---------- SOURCE DATA ----------
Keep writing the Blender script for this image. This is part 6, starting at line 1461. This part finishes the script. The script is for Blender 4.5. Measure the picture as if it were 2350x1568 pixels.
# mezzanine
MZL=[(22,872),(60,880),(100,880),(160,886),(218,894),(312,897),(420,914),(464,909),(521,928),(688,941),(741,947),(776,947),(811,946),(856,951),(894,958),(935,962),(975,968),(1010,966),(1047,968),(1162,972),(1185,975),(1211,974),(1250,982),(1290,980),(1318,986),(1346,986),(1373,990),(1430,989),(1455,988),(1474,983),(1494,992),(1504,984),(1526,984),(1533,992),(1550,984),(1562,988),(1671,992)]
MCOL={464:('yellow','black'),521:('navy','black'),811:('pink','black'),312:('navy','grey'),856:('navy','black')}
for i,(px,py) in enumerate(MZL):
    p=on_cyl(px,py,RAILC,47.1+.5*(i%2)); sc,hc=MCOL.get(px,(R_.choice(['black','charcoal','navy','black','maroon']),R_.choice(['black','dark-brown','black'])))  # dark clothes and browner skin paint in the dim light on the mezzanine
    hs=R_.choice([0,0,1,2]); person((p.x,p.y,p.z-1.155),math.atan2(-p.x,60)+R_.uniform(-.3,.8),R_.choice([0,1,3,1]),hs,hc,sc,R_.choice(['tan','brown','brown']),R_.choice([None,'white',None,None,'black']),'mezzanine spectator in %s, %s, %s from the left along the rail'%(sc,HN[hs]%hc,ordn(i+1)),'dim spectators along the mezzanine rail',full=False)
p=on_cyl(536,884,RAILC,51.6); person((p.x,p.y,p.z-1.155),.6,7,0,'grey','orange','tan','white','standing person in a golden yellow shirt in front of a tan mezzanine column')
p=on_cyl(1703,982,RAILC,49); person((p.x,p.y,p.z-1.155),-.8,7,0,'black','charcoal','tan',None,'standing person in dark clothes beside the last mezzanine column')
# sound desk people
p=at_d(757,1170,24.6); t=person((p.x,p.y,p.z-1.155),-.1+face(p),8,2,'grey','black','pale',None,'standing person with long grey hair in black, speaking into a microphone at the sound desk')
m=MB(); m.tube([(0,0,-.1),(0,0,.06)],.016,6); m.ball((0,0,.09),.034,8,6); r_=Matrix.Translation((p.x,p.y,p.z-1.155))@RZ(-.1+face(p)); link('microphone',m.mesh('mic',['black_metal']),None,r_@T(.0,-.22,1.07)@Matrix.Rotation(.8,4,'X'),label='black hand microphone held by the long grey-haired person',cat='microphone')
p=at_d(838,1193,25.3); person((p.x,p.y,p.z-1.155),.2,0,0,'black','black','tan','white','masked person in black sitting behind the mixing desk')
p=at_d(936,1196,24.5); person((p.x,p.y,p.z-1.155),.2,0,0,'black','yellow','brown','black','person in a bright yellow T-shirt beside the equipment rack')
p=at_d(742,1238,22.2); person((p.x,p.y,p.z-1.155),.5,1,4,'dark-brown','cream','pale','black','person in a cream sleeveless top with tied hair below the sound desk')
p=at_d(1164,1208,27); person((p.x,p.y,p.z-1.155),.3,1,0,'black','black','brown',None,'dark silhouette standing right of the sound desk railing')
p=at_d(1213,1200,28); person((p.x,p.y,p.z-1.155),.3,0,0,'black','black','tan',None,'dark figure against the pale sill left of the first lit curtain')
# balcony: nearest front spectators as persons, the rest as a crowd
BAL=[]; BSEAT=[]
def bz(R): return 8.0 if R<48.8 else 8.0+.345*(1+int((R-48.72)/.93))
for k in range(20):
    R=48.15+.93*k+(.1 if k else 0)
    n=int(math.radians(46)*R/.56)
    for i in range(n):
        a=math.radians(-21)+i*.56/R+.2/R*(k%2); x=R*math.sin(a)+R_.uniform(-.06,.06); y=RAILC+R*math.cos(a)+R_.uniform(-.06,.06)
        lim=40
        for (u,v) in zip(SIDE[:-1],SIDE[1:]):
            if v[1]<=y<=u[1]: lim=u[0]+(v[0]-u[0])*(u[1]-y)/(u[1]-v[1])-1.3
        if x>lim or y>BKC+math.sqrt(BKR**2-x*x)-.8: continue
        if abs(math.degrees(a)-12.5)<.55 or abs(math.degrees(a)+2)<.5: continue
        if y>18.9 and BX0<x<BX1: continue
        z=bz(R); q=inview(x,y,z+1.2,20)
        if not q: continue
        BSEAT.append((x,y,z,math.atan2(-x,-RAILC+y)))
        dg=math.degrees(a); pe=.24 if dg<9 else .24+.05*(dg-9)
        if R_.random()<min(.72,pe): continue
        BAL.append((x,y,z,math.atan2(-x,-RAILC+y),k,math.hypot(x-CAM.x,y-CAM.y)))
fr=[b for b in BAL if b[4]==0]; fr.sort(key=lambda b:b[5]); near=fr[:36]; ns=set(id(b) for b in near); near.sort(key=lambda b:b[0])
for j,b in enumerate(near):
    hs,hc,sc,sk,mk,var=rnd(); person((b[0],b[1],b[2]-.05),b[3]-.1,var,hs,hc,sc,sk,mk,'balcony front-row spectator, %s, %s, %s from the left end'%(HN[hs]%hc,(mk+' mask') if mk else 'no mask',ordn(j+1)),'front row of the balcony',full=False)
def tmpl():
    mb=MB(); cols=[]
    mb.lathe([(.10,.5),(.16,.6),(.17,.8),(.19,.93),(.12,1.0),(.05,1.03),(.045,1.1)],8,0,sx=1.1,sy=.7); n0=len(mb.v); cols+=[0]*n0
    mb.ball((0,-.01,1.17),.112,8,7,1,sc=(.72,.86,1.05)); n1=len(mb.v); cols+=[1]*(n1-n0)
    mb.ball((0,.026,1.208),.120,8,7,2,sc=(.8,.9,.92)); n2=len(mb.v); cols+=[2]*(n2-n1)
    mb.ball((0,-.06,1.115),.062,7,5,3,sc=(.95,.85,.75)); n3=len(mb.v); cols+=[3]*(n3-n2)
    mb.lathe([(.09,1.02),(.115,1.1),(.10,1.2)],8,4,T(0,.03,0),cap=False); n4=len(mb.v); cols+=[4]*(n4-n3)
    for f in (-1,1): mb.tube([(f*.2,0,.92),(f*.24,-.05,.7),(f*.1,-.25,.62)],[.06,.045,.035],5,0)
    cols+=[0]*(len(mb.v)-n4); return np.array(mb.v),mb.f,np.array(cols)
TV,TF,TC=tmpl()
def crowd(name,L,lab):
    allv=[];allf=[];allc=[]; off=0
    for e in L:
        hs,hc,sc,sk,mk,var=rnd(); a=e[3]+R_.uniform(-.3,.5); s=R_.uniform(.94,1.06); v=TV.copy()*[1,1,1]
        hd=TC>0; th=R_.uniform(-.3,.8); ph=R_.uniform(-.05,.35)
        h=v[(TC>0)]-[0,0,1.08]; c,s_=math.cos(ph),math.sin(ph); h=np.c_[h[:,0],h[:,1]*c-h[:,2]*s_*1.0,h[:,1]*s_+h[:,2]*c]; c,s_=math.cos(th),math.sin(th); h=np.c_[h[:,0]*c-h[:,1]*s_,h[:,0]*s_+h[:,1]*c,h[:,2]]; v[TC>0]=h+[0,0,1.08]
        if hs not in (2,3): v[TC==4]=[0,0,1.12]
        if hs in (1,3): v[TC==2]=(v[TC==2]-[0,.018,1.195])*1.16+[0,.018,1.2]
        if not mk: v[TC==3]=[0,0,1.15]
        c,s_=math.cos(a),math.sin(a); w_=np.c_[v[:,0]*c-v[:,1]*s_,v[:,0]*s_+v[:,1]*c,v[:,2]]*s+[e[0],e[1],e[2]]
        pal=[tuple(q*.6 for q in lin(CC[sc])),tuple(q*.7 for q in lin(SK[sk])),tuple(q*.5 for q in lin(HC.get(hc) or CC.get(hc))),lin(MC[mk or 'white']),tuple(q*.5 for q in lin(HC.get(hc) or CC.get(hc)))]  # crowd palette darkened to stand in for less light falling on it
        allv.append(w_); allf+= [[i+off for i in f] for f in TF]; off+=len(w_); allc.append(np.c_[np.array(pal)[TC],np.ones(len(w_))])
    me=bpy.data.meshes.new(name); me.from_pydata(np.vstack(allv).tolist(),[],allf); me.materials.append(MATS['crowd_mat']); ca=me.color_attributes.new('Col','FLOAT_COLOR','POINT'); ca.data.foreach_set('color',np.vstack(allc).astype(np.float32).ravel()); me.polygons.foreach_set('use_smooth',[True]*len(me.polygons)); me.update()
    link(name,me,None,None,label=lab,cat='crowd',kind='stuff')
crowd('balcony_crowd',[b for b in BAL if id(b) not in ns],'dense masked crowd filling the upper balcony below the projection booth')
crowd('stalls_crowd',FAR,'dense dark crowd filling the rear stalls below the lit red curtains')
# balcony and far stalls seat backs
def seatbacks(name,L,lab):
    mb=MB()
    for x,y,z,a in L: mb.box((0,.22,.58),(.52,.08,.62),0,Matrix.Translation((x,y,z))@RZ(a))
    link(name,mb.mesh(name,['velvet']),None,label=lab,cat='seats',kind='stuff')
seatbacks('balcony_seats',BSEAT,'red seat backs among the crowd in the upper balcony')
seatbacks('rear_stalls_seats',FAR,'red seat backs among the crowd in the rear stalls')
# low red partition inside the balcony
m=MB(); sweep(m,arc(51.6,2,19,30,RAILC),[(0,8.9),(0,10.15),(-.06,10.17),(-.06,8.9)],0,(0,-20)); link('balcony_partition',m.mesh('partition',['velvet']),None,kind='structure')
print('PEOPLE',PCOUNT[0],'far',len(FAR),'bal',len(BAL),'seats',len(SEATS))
----------
WRITTEN INSTRUCTION:
Give again only the lines from the one bearing "allv.append(w_); allf+= [[i+off" through the one bearing "crowd('balcony_crowd',[b for b", exactly as they stand.

TASK ANSWER:
        allv.append(w_); allf+= [[i+off for i in f] for f in TF]; off+=len(w_); allc.append(np.c_[np.array(pal)[TC],np.ones(len(w_))])
    me=bpy.data.meshes.new(name); me.from_pydata(np.vstack(allv).tolist(),[],allf); me.materials.append(MATS['crowd_mat']); ca=me.color_attributes.new('Col','FLOAT_COLOR','POINT'); ca.data.foreach_set('color',np.vstack(allc).astype(np.float32).ravel()); me.polygons.foreach_set('use_smooth',[True]*len(me.polygons)); me.update()
    link(name,me,None,None,label=lab,cat='crowd',kind='stuff')
crowd('balcony_crowd',[b for b in BAL if id(b) not in ns],'dense masked crowd filling the upper balcony below the projection booth')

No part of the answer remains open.